Extracted data entries
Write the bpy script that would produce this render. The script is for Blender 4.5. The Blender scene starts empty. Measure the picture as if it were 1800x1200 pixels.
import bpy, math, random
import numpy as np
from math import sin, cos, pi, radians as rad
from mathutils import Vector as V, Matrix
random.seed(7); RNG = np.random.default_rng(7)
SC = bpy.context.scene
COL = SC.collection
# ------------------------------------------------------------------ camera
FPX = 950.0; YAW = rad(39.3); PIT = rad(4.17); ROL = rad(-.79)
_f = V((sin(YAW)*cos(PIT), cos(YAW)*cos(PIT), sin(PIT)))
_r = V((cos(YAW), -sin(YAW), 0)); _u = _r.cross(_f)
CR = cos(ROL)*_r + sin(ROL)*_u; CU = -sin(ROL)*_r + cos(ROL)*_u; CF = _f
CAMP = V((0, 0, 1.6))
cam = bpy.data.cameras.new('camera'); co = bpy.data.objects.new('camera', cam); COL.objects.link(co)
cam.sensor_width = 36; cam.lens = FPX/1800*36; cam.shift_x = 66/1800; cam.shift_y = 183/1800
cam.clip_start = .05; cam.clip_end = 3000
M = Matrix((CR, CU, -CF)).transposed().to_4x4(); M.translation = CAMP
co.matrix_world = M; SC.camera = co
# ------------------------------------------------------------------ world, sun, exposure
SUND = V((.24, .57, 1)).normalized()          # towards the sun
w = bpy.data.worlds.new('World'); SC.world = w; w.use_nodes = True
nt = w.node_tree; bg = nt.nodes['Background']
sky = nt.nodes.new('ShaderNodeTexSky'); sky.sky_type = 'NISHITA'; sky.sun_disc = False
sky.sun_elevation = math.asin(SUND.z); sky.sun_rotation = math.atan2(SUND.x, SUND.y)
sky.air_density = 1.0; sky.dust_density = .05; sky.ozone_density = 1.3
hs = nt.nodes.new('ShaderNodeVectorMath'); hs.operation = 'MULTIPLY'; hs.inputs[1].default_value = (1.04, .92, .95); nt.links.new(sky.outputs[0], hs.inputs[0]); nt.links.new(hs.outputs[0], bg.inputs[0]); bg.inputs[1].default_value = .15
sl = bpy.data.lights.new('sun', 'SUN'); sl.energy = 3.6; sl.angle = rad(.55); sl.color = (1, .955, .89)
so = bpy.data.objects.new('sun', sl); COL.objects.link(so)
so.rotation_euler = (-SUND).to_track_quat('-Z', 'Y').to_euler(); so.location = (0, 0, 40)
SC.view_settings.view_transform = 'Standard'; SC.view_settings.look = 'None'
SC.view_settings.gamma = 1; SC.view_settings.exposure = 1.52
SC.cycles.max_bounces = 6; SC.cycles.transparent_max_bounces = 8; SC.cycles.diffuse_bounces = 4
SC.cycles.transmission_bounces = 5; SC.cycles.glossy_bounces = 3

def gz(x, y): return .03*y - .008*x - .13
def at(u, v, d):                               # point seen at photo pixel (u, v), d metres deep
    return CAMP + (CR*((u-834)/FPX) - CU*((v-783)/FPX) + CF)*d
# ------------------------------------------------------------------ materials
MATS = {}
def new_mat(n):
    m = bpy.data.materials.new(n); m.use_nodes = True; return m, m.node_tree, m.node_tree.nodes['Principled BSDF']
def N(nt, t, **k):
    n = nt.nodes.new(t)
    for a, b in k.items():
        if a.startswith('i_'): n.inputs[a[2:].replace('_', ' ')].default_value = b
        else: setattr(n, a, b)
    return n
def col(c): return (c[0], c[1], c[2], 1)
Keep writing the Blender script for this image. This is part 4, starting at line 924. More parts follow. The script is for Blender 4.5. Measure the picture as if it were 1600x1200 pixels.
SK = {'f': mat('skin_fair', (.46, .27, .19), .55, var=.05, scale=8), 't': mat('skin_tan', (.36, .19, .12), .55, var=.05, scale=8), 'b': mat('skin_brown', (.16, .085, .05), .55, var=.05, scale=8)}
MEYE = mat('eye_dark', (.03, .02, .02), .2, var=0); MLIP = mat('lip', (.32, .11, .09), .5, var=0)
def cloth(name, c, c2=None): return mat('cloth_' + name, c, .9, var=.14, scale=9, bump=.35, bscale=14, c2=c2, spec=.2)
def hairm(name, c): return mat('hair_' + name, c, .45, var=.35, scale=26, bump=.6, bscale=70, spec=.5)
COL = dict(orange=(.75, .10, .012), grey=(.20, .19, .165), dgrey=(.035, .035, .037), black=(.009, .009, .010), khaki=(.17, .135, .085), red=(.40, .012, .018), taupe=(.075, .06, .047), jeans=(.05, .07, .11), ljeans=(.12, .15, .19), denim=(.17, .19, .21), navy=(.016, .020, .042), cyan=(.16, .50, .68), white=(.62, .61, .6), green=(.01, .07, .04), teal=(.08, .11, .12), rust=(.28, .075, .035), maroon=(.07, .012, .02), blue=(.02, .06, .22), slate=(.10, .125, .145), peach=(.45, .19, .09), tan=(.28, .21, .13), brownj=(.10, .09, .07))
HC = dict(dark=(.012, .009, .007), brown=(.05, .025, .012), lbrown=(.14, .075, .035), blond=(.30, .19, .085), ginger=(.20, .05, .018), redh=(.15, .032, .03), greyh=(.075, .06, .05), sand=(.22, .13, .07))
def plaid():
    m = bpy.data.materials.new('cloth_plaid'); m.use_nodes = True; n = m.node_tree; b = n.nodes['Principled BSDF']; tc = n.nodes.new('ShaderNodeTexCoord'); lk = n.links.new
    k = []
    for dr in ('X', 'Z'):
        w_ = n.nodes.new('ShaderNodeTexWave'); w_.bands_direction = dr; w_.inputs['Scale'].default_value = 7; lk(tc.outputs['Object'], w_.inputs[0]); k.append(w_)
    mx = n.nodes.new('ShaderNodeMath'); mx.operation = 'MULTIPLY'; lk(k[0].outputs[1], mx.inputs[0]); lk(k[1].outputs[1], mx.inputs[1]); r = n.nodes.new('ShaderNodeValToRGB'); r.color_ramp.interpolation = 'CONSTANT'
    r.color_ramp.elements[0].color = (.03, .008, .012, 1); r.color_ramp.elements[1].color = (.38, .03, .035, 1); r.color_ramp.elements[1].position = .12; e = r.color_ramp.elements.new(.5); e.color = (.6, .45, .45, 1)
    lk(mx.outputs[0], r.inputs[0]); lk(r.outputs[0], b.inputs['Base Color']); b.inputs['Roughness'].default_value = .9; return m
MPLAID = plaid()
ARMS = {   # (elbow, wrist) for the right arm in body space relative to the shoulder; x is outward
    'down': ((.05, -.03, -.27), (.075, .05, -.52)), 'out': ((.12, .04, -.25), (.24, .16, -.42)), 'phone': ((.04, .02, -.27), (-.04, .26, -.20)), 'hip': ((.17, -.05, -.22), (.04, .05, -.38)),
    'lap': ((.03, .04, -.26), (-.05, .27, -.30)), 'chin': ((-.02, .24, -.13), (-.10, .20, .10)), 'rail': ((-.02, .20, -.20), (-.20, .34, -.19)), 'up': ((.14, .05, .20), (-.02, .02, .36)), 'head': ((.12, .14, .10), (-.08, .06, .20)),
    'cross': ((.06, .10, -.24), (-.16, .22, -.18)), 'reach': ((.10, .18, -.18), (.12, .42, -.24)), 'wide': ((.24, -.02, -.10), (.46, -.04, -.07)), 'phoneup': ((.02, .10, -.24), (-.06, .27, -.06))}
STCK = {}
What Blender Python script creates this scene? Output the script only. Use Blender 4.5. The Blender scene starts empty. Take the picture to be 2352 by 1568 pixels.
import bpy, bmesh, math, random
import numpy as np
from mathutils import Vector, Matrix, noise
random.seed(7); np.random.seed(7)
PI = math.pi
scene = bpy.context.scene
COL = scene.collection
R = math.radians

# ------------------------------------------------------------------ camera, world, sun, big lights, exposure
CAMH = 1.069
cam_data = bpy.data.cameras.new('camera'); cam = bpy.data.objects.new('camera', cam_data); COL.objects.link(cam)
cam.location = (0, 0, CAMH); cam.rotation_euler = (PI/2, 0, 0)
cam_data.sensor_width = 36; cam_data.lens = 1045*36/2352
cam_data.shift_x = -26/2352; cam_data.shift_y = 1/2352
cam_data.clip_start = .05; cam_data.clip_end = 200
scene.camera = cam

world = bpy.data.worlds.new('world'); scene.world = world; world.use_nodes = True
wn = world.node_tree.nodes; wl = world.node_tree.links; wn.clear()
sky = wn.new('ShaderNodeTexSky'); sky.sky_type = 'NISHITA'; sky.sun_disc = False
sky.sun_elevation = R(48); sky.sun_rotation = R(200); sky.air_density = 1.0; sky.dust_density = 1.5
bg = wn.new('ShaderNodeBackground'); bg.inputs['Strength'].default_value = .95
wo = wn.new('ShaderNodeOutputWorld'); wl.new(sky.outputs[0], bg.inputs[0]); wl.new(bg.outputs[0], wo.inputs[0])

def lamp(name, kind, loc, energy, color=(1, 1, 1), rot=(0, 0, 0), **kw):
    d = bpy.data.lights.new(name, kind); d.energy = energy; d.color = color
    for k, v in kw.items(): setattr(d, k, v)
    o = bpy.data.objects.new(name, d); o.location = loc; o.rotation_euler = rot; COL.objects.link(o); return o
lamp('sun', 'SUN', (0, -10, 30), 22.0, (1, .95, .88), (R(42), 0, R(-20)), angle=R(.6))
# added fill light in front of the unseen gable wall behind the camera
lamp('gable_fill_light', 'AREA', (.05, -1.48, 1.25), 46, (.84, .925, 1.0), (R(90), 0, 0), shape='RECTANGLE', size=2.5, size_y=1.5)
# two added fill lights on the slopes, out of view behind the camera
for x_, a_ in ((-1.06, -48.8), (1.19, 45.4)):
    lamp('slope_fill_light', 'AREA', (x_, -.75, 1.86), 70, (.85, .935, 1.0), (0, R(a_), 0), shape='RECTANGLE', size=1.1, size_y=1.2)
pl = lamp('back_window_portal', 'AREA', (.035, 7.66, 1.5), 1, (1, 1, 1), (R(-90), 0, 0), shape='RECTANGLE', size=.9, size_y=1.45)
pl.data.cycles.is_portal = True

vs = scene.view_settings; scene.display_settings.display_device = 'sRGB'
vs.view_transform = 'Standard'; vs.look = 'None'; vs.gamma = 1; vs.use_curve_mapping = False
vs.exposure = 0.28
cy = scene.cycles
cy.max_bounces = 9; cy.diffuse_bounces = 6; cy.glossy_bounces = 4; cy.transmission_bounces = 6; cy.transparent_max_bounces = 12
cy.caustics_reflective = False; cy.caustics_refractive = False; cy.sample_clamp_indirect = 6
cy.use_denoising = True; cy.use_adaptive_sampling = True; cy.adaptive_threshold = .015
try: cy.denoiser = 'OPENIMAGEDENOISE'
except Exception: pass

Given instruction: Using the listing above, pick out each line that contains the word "empty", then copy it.

Task result:
Write the bpy script that would produce this render. The script is for Blender 4.5. The Blender scene starts empty. Measure the picture as if it were 1800x1200 pixels.
What Blender Python script creates this scene? Output the script only. Use Blender 4.5. The Blender scene starts empty. Take the picture to be 2352 by 1568 pixels.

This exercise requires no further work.